We need to get into the situation where users/customers accept "proper" pricing. You can rant on about quality all you like, but if the customer isn't willing to pay for quality, they won't get it.
We have had a couple of decades now, where prices have been pushed to the limit, there is no more working margin on many products. The supplier can only survive through sheer volume. The food industry is a prime example, meat, eggs etc. have been pushed to such a low level by the discounters, like Lidl and Aldi, that the farmers are often on the poverty line.
They get a contract from a discounter for 10 times what they currently produce, but the marging is okay. They invest in new stock and new processing machinery to cope with the increased volume. Then, when the initial contract period is over, the discounter comes back and offers a quarter or half of what they are currently paying, take-it-or-leave-it. The farmer can't actually turn a profit at the reduced price, but they still have to pay off the loans for the additional equipment and stock. They either have to take the contract and build up more debt or declare bankruptcy.

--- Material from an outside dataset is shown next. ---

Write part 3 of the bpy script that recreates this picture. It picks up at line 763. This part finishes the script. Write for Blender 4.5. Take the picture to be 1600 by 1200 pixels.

The online shops are doing the same for other areas, they push prices down to the point where suppliers can only continue to make the product if they cut corners to meet those new prices. The consumer gets used to getting everything cheap, but complains that nothing lasts like it used to.
I replaced my electric toothbrush a couple of years ago, the old model's battery had held up for over a decade, but it was down to needing to be on the charger all the time, instead of recharging every 2 - 3 weeks. I got the replacement model, it cost a little less than I had paid for the previous model, but the build quality was not a patch on the old one. Even some of the comfort features were missing, like the battery LED, it was still there, but instead of going from green to yellow to red to flashing red, it went from green to flashing green - after 2 days use and stays at flashing green until the battery is empty 2 weeks later! But a green LED probably save a couple of cents on the build price, compared to a multi-colour one.
Today, nobody is looking to make a product that lasts a couple of decades and build up good sales of quality, expensive products based on reputation, instead they build the product to last just longer than the legal guarantee period and keep developing new products with new gimics that nobody needs, in the hope that when the old version breaks, you will come back to the same tat vendor to buy the newer model.
Software is the same story. When I first started, software cost a small fortune, but it was generally reliable. Now it is dirt cheap, but often gets near daily updates to fix problems, because proper testing was cut out of the "quality" chain, because it costs money.
Cheap flights anyone? Anyone really surprised that so many discount airlines are currently going bust? Nobody is willing to pay what it really costs to get from A to B, because we have become used to dirt cheap deals.